Welcome! I’m a professor at Penn State focusing on writing education and teacher professional development, in the Department of Curriculum and Instruction.
My research addresses how writing fits into lives– crossing disciplinary boundaries of composition studies, professional development, teacher education, and English language arts education. This work has included studies in and out of schools, homes, and churches. Spanning elementary, secondary, college and professional settings, all my research has shared a particular focus on the relationships between writing, living, and learning toward justice and agency for all human beings.
A significant portion of this work has centered on preparation and professional development of teachers toward humanizing literacy education, especially in pursuit of educational equity and in school-university inquiry partnerships.
My roots are in K-12 language arts, where I began my career as a high school English teacher. I believe that teaching is a fundamentally relational endeavor, requiring not only procedural knowledge but capacities for inquiry, empathy, and creativity. Much of my scholarship is about the rights of teachers to speak as authorities on their own work and the rights of teachers and learners to do school work that is authentic and empowering.
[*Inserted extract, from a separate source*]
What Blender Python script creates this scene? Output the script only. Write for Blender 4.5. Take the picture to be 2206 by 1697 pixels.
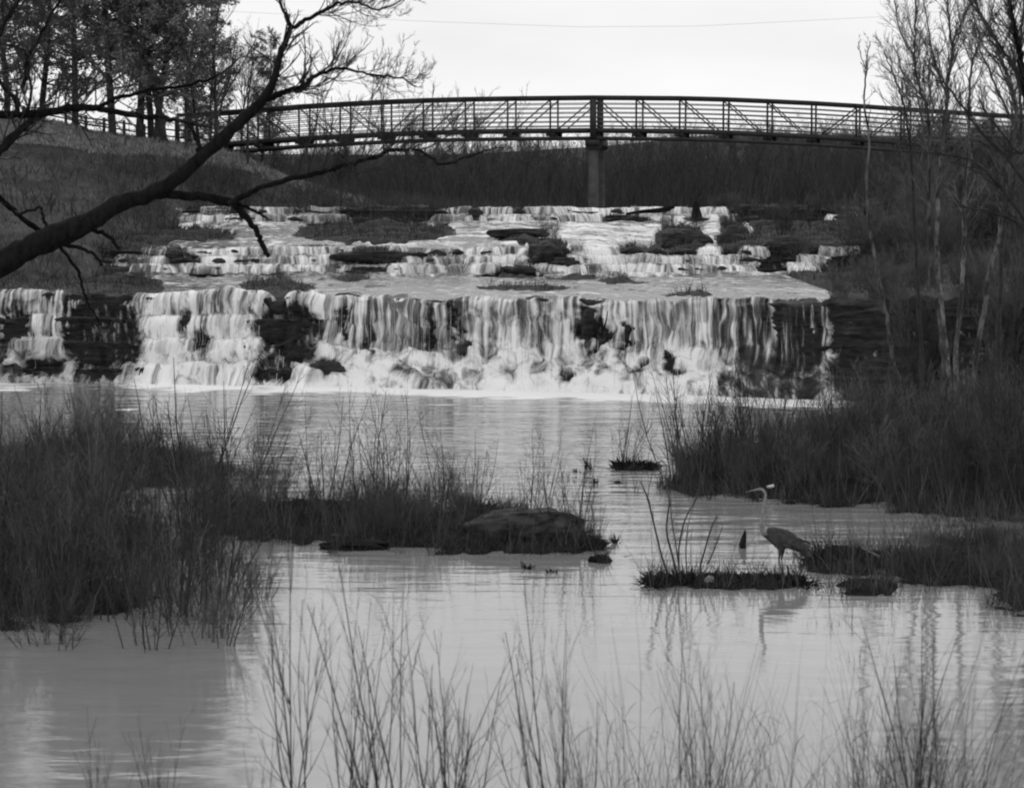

My work on writing in schools and among teachers has led me to wider questions about writing and its power and utility in lives. I examine how people come to see themselves as writers, and I examine what gets in the way. I ask how writing helps people be who they are and do what they do.
At Penn State, I teach a variety of graduate courses in the teaching of writing, teacher education, professional development, English education, and research. For undergraduates, I teach courses in secondary English education, the vocation of teaching, and educational inquiry.
My graduate students work on a wide range of projects– some collaborating with me on the projects described on this site, and others pursuing more independent inquiry in areas of their own interest.